Nigel Farage has said he will not be publishing his tax return, as pressure builds for all MPs to reveal their financial details.

The Ukip leader said the details of tax payments were a "private matter" for people.

Last week David Cameron took the unprecedented step of publishing details of his tax return in the wake of revelations about an offshore fund run by his late father. This afternoon the prime minister is expected to come out fighting in the Commons, hitting back at Labour attacks.

Jeremy Corbyn has said he will publish details of his tax return and has suggested all MPs - and political journalists - should do the same. 

Farage told BBC Radio 4 on Sunday evening he would not be doing so. "The answer for me is no. Big no," he said.

"I’m worried where we’re going with this. If we want to have party leaders publish their tax return, that means MPs must do so; presumably then all councillors must do so, bishops of course must do so, generals must do so, BBC presenters must do so."

Farage added: "Actually, I think in this country what people earn is regarded as a private matter."

On Monday morning, Conservative backbencher Jacob Rees-Mogg said it was inevitable that MPs would have to follow Cameron's lead as "Caesar's wife be above suspicion".

"I think I am going to have to. I think the mood has become one in which I think all MPs within a year or two will be publishing their returns and I am not going to be the one holding out against that," he said.

"If you are managing the country's affairs the electorate want to know that you are doing it properly and independently."

He added: "I think it is a pity we have lost privacy but it is to some extent it is politicians' fault because we have lost the trust of the public as much as anything over the expenses affair."

Defence minister Penny Mordaunt has also said MPs publishing their tax returns "will have to happen" if the voters want it.
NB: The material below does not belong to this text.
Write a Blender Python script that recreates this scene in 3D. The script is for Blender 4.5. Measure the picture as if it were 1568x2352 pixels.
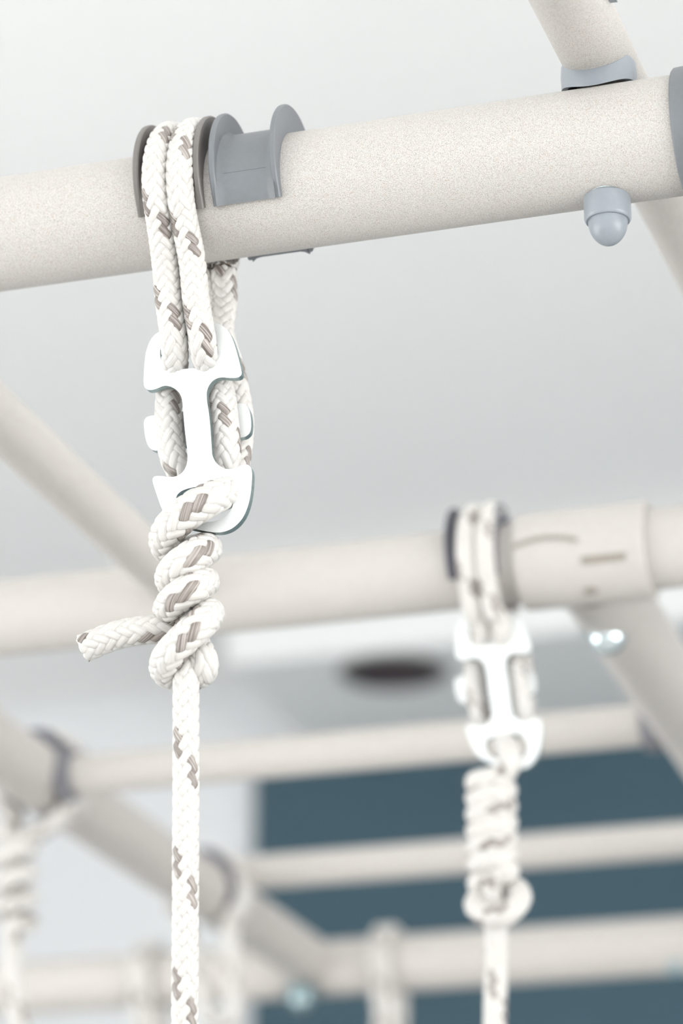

However energy secretary Amber Rudd told has said forcing all MPs to do it might not "necessarily the right way to go"

Speaking to the Andrew Marr programme on Sunday, Corbyn said "money and politics have to be treated with the greatest sense of openness possible" and people in public life should open up their finances to closer inspection.

“I think we are moving in that direction, I think it’s probably a good thing if we move generally in that direction so everybody knows what influences are at play," he said.

"I think we need to consider how far it goes, how far it goes to other people involved in public life."

Corbyn told Marr: “I mean you are involved in public life as a very important commentator on the BBC, as many others are. I think we need to know what influences are at work."